§ What you should do
Copy exactly, and only, the lines below from the first through the one containing "PI = math.pi", both included; pictures are omitted.

§ Collected data
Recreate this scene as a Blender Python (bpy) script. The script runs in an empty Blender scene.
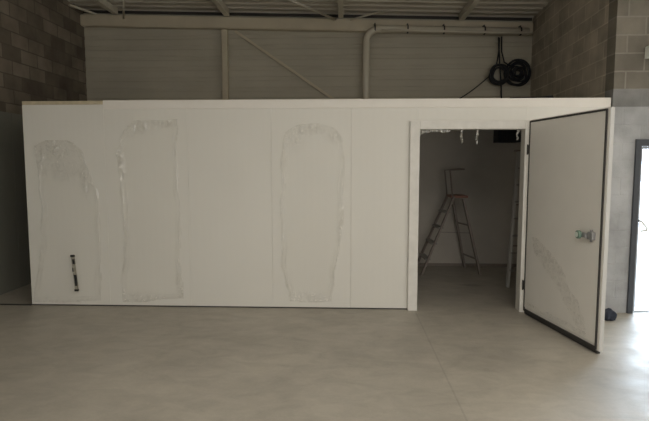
import bpy, bmesh, math, random
from mathutils import Vector, Matrix, noise
random.seed(7)
scn = bpy.context.scene
C = scn.collection
PI = math.pi

# ------------------------------------------------------------ materials
def mat(name, col, rough=0.6, metal=0.0, spec=0.4, var=0.0, vscale=4.0, bump=0.0, bscale=60.0):
    m = bpy.data.materials.new(name); m.use_nodes = True
    nt = m.node_tree; b = nt.nodes['Principled BSDF']
    b.inputs['Base Color'].default_value = (*col, 1)
    b.inputs['Roughness'].default_value = rough
    b.inputs['Metallic'].default_value = metal
    b.inputs['Specular IOR Level'].default_value = spec
    geo = nt.nodes.new('ShaderNodeNewGeometry')
    if var:
        n = nt.nodes.new('ShaderNodeTexNoise'); n.inputs['Scale'].default_value = vscale
        n.inputs['Detail'].default_value = 5
        nt.links.new(geo.outputs['Position'], n.inputs['Vector'])
        r = nt.nodes.new('ShaderNodeMapRange')
        r.inputs[1].default_value = 0.3; r.inputs[2].default_value = 0.7
        r.inputs[3].default_value = 1 - var; r.inputs[4].default_value = 1 + var
        nt.links.new(n.outputs['Fac'], r.inputs[0])
        mx = nt.nodes.new('ShaderNodeVectorMath'); mx.operation = 'SCALE'
        mx.inputs[0].default_value = col
        nt.links.new(r.outputs[0], mx.inputs['Scale'])
        nt.links.new(mx.outputs[0], b.inputs['Base Color'])
    if bump:
        n2 = nt.nodes.new('ShaderNodeTexNoise'); n2.inputs['Scale'].default_value = bscale
        n2.inputs['Detail'].default_value = 4
        nt.links.new(geo.outputs['Position'], n2.inputs['Vector'])
        bp = nt.nodes.new('ShaderNodeBump'); bp.inputs['Strength'].default_value = bump
        bp.inputs['Distance'].default_value = 0.01
        nt.links.new(n2.outputs['Fac'], bp.inputs['Height'])
        nt.links.new(bp.outputs['Normal'], b.inputs['Normal'])
    return m

def block_mat(name, axis, c1, c2, mortar, painted=False):
    """hollow concrete blocks 0.4 x 0.208 m; axis = which world axis runs along the wall"""
    m = bpy.data.materials.new(name); m.use_nodes = True
    nt = m.node_tree; L = nt.links.new; b = nt.nodes['Principled BSDF']
    b.inputs['Roughness'].default_value = 0.9; b.inputs['Specular IOR Level'].default_value = 0.2
    geo = nt.nodes.new('ShaderNodeNewGeometry')
    sx = nt.nodes.new('ShaderNodeSeparateXYZ'); L(geo.outputs['Position'], sx.inputs[0])
    ad = nt.nodes.new('ShaderNodeMath'); ad.operation = 'ADD'; ad.inputs[1].default_value = 0.015
    L(sx.outputs['Z'], ad.inputs[0])
    cb = nt.nodes.new('ShaderNodeCombineXYZ'); L(sx.outputs[axis], cb.inputs['X']); L(ad.outputs[0], cb.inputs['Y'])
    n0 = nt.nodes.new('ShaderNodeTexNoise'); n0.inputs['Scale'].default_value = 9
    L(geo.outputs['Position'], n0.inputs['Vector'])
    s0 = nt.nodes.new('ShaderNodeVectorMath'); s0.operation = 'SCALE'; s0.inputs['Scale'].default_value = 0.012
    L(n0.outputs['Color'], s0.inputs[0])
    a0 = nt.nodes.new('ShaderNodeVectorMath'); a0.operation = 'ADD'; L(cb.outputs[0], a0.inputs[0]); L(s0.outputs[0], a0.inputs[1])
    br = nt.nodes.new('ShaderNodeTexBrick')
    br.inputs['Scale'].default_value = 1; br.inputs['Brick Width'].default_value = 0.41
    br.inputs['Row Height'].default_value = 0.208; br.inputs['Mortar Size'].default_value = 0.011
    br.inputs['Mortar Smooth'].default_value = 0.4; br.inputs['Bias'].default_value = 0.0
    br.inputs['Color1'].default_value = (*c1, 1); br.inputs['Color2'].default_value = (*c2, 1)
    br.inputs['Mortar'].default_value = (*mortar, 1)
    L(a0.outputs[0], br.inputs['Vector'])
    n = nt.nodes.new('ShaderNodeTexNoise'); n.inputs['Scale'].default_value = 3; n.inputs['Detail'].default_value = 8
    L(geo.outputs['Position'], n.inputs['Vector'])
    r = nt.nodes.new('ShaderNodeMapRange'); r.inputs[1].default_value = .3; r.inputs[2].default_value = .7
    r.inputs[3].default_value = .78; r.inputs[4].default_value = 1.22; L(n.outputs['Fac'], r.inputs[0])
    mx = nt.nodes.new('ShaderNodeVectorMath'); mx.operation = 'SCALE'
    colo = br.outputs['Color']
    if painted:
        for zlim, pc in ((2.69, (.25, .255, .255)), (2.482, (.45, .46, .475))):
            lt = nt.nodes.new('ShaderNodeMath'); lt.operation = 'LESS_THAN'; lt.inputs[1].default_value = zlim; L(sx.outputs['Z'], lt.inputs[0])
            fm = nt.nodes.new('ShaderNodeMath'); fm.operation = 'MULTIPLY'; fm.inputs[1].default_value = .85; L(lt.outputs[0], fm.inputs[0])
            mc = nt.nodes.new('ShaderNodeMix'); mc.data_type = 'RGBA'; L(fm.outputs[0], mc.inputs['Factor'])
            L(colo, mc.inputs['A']); mc.inputs['B'].default_value = (*pc, 1); colo = mc.outputs['Result']
    L(colo, mx.inputs[0]); L(r.outputs[0], mx.inputs['Scale']); L(mx.outputs[0], b.inputs['Base Color'])
    n3 = nt.nodes.new('ShaderNodeTexNoise'); n3.inputs['Scale'].default_value = 80; L(geo.outputs['Position'], n3.inputs['Vector'])
    sm = nt.nodes.new('ShaderNodeMath'); sm.operation = 'MULTIPLY_ADD'; sm.inputs[1].default_value = -1.0
    L(br.outputs['Fac'], sm.inputs[0]); L(n3.outputs['Fac'], sm.inputs[2])
    bp = nt.nodes.new('ShaderNodeBump'); bp.inputs['Strength'].default_value = .5; bp.inputs['Distance'].default_value = .012
    L(sm.outputs[0], bp.inputs['Height']); L(bp.outputs['Normal'], b.inputs['Normal'])
    return m

def floor_mat():
    m = bpy.data.materials.new('concrete_floor'); m.use_nodes = True
    nt = m.node_tree; L = nt.links.new; b = nt.nodes['Principled BSDF']
    b.inputs['Specular IOR Level'].default_value = 0.35
    geo = nt.nodes.new('ShaderNodeNewGeometry'); P = geo.outputs['Position']
    def nz(scale, detail=6, dist=0.0, sc=(1, 1, 1), off=(0, 0, 0)):
        mp = nt.nodes.new('ShaderNodeMapping'); mp.inputs['Scale'].default_value = sc; mp.inputs['Location'].default_value = off
        L(P, mp.inputs[0])
        n = nt.nodes.new('ShaderNodeTexNoise'); n.inputs['Scale'].default_value = scale
        n.inputs['Detail'].default_value = detail; n.inputs['Distortion'].default_value = dist
        n.inputs['Roughness'].default_value = 0.62
        L(mp.outputs[0], n.inputs['Vector']); return n.outputs['Fac']
    def rng(v, a, bb, c, d, smooth=False):
        r = nt.nodes.new('ShaderNodeMapRange')
        if smooth: r.interpolation_type = 'SMOOTHSTEP'
        for i, q in enumerate((a, bb, c, d)): r.inputs[i + 1].default_value = q
        L(v, r.inputs[0]); return r.outputs[0]
    def mul(a, bb):
        k = nt.nodes.new('ShaderNodeMath'); k.operation = 'MULTIPLY'; L(a, k.inputs[0]); L(bb, k.inputs[1]); return k.outputs[0]
    big = rng(nz(0.9, 7, 0.6), .3, .7, .87, 1.11)
    mid = rng(nz(3.2, 8, 0.8, (1, 1.8, 1)), .3, .7, .88, 1.10)
    fine = rng(nz(40, 3), .3, .7, .97, 1.03)
    # brown round stain and pale smears
    def blob(cx, cy, rx, ry, edge, val, off=0):
        sp = nt.nodes.new('ShaderNodeMapping'); sp.vector_type = 'POINT'
        sp.inputs['Location'].default_value = (-cx / rx, -cy / ry, 0); sp.inputs['Scale'].default_value = (1 / rx, 1 / ry, 0)
        L(P, sp.inputs[0])
        ln = nt.nodes.new('ShaderNodeVectorMath'); ln.operation = 'LENGTH'; L(sp.outputs[0], ln.inputs[0])
        nn = nt.nodes.new('ShaderNodeMath'); nn.operation = 'MULTIPLY_ADD'; nn.inputs[1].default_value = 1.6
        L(nz(2.6, 6, .5, off=(off, 3, 0)), nn.inputs[0]); L(ln.outputs['Value'], nn.inputs[2])
        return rng(nn.outputs[0], 1.0, 1.9, val, 1.0, True)
    s1 = blob(1.35, 4.75, .55, .42, .3, .84, 1)
    s2 = blob(0.35, 4.9, .8, .55, .3, .91, 5)
    s3 = blob(-1.5, 4.2, 1.3, .8, .3, 1.07, 9)
    s4 = blob(1.0, 4.2, .5, .25, .3, 1.08, 12)
    s5 = blob(1.9, 7.6, .3, .12, .3, .7, 15)
    f = mul(mul(mul(big, mid), mul(fine, s1)), mul(mul(s2, s3), mul(s4, s5)))
    # sawn joint along the depth of the hall at x = 0.86
    sx = nt.nodes.new('ShaderNodeSeparateXYZ'); L(P, sx.inputs[0])
    su = nt.nodes.new('ShaderNodeMath'); su.operation = 'SUBTRACT'; su.inputs[1].default_value = 0.86; L(sx.outputs['X'], su.inputs[0])
    ab = nt.nodes.new('ShaderNodeMath'); ab.operation = 'ABSOLUTE'; L(su.outputs[0], ab.inputs[0])
    j = rng(ab.outputs[0],   .003, .012, .86, 1.0, True)
    f = mul(f, j)
    mx = nt.nodes.new('ShaderNodeVectorMath'); mx.operation = 'SCALE'; mx.inputs[0].default_value = FLOORCOL
    L(f, mx.inputs['Scale']); L(mx.outputs[0], b.inputs['Base Color'])
    L(rng(nz(2.2, 5), .3, .7, .36, .6), b.inputs['Roughness'])
    bp = nt.nodes.new('ShaderNodeBump'); bp.inputs['Strength'].default_value = .15; bp.inputs['Distance'].default_value = .01
    L(nz(25, 5), bp.inputs['Height']); L(bp.outputs['Normal'], b.inputs['Normal'])
    return m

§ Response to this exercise
Recreate this scene as a Blender Python (bpy) script. The script runs in an empty Blender scene.
import bpy, bmesh, math, random
from mathutils import Vector, Matrix, noise
random.seed(7)
scn = bpy.context.scene
C = scn.collection
PI = math.pi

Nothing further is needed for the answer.